Starting at the first line of the data below, retype every line up to and including the one containing "LIGHT_DIR = Vector((-0.275, 1.50, 1.0)).normalized()".

(Entries from a dataset)
* START *
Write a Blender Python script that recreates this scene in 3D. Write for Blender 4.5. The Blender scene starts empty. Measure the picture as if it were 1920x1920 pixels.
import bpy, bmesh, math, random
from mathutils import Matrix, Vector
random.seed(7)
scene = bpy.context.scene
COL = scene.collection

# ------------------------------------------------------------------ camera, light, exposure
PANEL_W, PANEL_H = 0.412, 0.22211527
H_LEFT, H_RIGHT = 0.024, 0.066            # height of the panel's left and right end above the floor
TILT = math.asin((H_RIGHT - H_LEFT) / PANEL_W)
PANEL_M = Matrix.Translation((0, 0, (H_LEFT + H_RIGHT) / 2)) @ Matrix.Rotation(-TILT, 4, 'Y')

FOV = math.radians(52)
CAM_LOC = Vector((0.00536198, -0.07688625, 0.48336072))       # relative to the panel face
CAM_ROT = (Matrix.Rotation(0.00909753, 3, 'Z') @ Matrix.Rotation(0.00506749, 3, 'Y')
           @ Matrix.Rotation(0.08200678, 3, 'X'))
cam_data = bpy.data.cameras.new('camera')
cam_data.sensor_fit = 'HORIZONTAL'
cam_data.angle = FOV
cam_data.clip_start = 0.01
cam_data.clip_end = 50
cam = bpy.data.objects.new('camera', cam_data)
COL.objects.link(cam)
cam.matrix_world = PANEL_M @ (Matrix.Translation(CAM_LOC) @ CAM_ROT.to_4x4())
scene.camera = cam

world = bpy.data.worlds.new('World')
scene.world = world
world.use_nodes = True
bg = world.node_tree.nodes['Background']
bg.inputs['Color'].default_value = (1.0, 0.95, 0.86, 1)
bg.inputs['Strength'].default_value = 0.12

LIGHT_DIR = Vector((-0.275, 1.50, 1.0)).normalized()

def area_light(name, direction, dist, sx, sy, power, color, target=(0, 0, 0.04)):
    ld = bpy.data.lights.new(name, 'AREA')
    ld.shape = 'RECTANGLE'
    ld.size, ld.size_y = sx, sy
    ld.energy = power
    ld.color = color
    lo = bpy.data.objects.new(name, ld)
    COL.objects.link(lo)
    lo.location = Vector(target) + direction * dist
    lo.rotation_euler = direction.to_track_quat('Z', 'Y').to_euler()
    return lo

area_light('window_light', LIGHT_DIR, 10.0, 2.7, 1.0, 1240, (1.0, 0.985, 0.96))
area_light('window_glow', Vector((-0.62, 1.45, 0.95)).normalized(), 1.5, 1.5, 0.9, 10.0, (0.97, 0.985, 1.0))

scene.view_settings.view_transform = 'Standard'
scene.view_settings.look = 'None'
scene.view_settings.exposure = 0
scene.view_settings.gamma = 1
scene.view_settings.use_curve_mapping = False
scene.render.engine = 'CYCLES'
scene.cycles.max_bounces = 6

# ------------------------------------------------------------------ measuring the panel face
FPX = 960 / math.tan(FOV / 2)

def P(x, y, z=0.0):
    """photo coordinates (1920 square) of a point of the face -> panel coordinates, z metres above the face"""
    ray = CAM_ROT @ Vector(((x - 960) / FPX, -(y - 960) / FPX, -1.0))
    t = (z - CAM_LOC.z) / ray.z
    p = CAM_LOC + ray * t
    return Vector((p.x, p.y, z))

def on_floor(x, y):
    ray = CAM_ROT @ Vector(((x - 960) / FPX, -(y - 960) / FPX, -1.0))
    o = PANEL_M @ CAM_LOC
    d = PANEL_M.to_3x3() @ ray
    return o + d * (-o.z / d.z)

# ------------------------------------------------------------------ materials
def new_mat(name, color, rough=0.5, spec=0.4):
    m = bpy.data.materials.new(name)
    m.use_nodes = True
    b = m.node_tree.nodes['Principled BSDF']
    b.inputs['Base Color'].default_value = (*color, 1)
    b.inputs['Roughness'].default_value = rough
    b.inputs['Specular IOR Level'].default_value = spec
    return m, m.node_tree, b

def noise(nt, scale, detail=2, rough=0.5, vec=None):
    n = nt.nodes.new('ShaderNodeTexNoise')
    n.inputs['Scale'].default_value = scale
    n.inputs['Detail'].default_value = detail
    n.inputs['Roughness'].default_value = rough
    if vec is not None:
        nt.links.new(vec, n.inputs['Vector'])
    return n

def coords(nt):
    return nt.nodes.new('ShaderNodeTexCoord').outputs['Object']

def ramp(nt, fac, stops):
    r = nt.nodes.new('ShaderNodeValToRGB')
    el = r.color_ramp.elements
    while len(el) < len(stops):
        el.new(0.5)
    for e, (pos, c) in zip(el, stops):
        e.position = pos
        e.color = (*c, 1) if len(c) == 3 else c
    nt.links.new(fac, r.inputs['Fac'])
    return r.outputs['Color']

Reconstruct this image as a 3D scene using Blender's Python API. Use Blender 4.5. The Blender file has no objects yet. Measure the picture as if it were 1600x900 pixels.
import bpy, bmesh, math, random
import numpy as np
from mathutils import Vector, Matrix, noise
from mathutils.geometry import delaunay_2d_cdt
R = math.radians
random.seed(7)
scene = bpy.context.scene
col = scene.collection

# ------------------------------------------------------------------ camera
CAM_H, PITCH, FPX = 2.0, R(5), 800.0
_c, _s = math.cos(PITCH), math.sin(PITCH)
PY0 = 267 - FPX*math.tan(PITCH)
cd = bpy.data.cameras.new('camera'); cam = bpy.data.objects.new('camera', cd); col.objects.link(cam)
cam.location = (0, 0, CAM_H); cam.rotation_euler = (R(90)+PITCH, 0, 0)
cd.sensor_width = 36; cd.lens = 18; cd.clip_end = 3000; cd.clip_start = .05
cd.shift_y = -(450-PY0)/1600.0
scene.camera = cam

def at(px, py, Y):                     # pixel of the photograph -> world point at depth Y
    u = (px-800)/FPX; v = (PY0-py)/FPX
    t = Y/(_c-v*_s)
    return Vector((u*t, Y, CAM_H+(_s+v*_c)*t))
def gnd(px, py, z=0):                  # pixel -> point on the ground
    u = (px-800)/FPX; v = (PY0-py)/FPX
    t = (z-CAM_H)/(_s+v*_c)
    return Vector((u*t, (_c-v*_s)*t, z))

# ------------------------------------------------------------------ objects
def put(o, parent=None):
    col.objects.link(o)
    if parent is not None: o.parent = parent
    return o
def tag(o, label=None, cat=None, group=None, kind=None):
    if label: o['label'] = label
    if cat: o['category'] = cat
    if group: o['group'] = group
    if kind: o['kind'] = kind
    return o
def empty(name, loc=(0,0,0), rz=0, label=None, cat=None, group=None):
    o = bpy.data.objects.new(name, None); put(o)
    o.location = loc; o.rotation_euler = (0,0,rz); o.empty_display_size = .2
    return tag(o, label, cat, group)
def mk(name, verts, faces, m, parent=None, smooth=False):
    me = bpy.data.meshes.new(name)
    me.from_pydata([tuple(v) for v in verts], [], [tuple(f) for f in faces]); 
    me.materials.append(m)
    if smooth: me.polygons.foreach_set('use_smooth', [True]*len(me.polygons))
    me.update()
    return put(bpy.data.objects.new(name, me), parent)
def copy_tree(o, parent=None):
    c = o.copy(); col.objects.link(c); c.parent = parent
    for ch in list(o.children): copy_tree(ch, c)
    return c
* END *
## EXPECTED ANSWER
Write a Blender Python script that recreates this scene in 3D. Write for Blender 4.5. The Blender scene starts empty. Measure the picture as if it were 1920x1920 pixels.
import bpy, bmesh, math, random
from mathutils import Matrix, Vector
random.seed(7)
scene = bpy.context.scene
COL = scene.collection

# ------------------------------------------------------------------ camera, light, exposure
PANEL_W, PANEL_H = 0.412, 0.22211527
H_LEFT, H_RIGHT = 0.024, 0.066            # height of the panel's left and right end above the floor
TILT = math.asin((H_RIGHT - H_LEFT) / PANEL_W)
PANEL_M = Matrix.Translation((0, 0, (H_LEFT + H_RIGHT) / 2)) @ Matrix.Rotation(-TILT, 4, 'Y')

FOV = math.radians(52)
CAM_LOC = Vector((0.00536198, -0.07688625, 0.48336072))       # relative to the panel face
CAM_ROT = (Matrix.Rotation(0.00909753, 3, 'Z') @ Matrix.Rotation(0.00506749, 3, 'Y')
           @ Matrix.Rotation(0.08200678, 3, 'X'))
cam_data = bpy.data.cameras.new('camera')
cam_data.sensor_fit = 'HORIZONTAL'
cam_data.angle = FOV
cam_data.clip_start = 0.01
cam_data.clip_end = 50
cam = bpy.data.objects.new('camera', cam_data)
COL.objects.link(cam)
cam.matrix_world = PANEL_M @ (Matrix.Translation(CAM_LOC) @ CAM_ROT.to_4x4())
scene.camera = cam

world = bpy.data.worlds.new('World')
scene.world = world
world.use_nodes = True
bg = world.node_tree.nodes['Background']
bg.inputs['Color'].default_value = (1.0, 0.95, 0.86, 1)
bg.inputs['Strength'].default_value = 0.12

LIGHT_DIR = Vector((-0.275, 1.50, 1.0)).normalized()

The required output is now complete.